You smug, stonewashed, sorry excuse for a pair of jeans. You hung there on the clearance rack at my local Targét just begging to be bought. Such a cheap price, and in my size? I had to purchase you, but, alas, I did not have time to try you on. Now I wish that I had bought out the time to do so because you are not the pair of jeans that I thought I was getting involved with. Now I see that your cheap price was fitting because you are a cheap whore.

What is my issue with you? Two words: button fly. Now, I'm no historian, but I'd wager that the button fly is probably the most diabolical invention known to man (I rank the atom bomb as a close second since I've never personally been affected by an atom bomb, but I have been affected by the button fly). The button fly adds approximately 30 seconds to each bathroom trip. How did I get that statistic? Simple, I made it up, but it sounds pretty accurate. Multiply that by 30 (the number of times that I use the bathroom per day [I drink a lot of water]), and you arrive at the astounding total of 90 minutes (I think, but I'm not a calculator). 90 minutes stolen from my day by the button fly! That's enough time to watch 3 Men and a Baby (the greatest movie of all time because it's got a little bit of everything)! Nice job, button fly. You just stole from me the joy of Steve Guttenberg, Tom Selleck, and Ted Danson (RIP).

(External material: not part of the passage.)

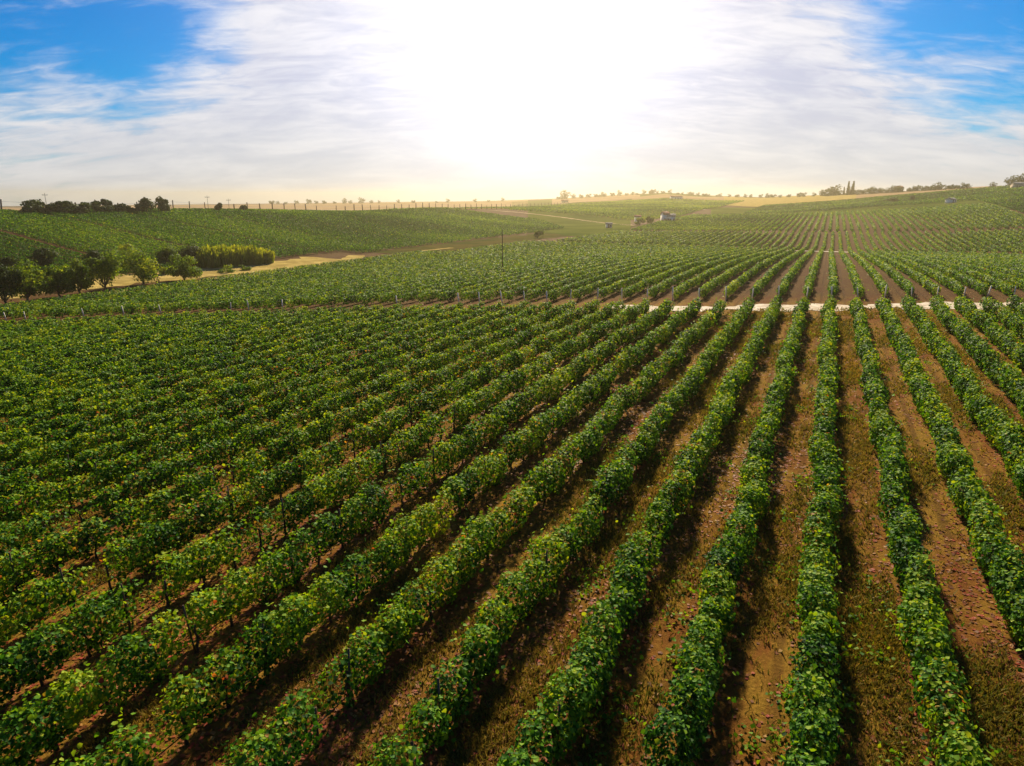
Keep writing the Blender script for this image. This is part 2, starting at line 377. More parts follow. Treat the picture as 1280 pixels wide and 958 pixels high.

In many ways, dear disappointing denim, you are just like my first wife. You looked like a great bargain, but once I got you home, I saw another side of you. Coincidentally, your surprise (the button fly) is located in the same "area" that my first wife's "surprise" (read: wiener) was. Just like my first wife, though, I was ready to overlook your shortcomings, but then you crossed the line when you prevented me from watching 3 Men and a Baby.

1 comment:

sama lama ding dong said...

Well, nice try, but its 15 minutes, just enough time to eat some Taco Bell!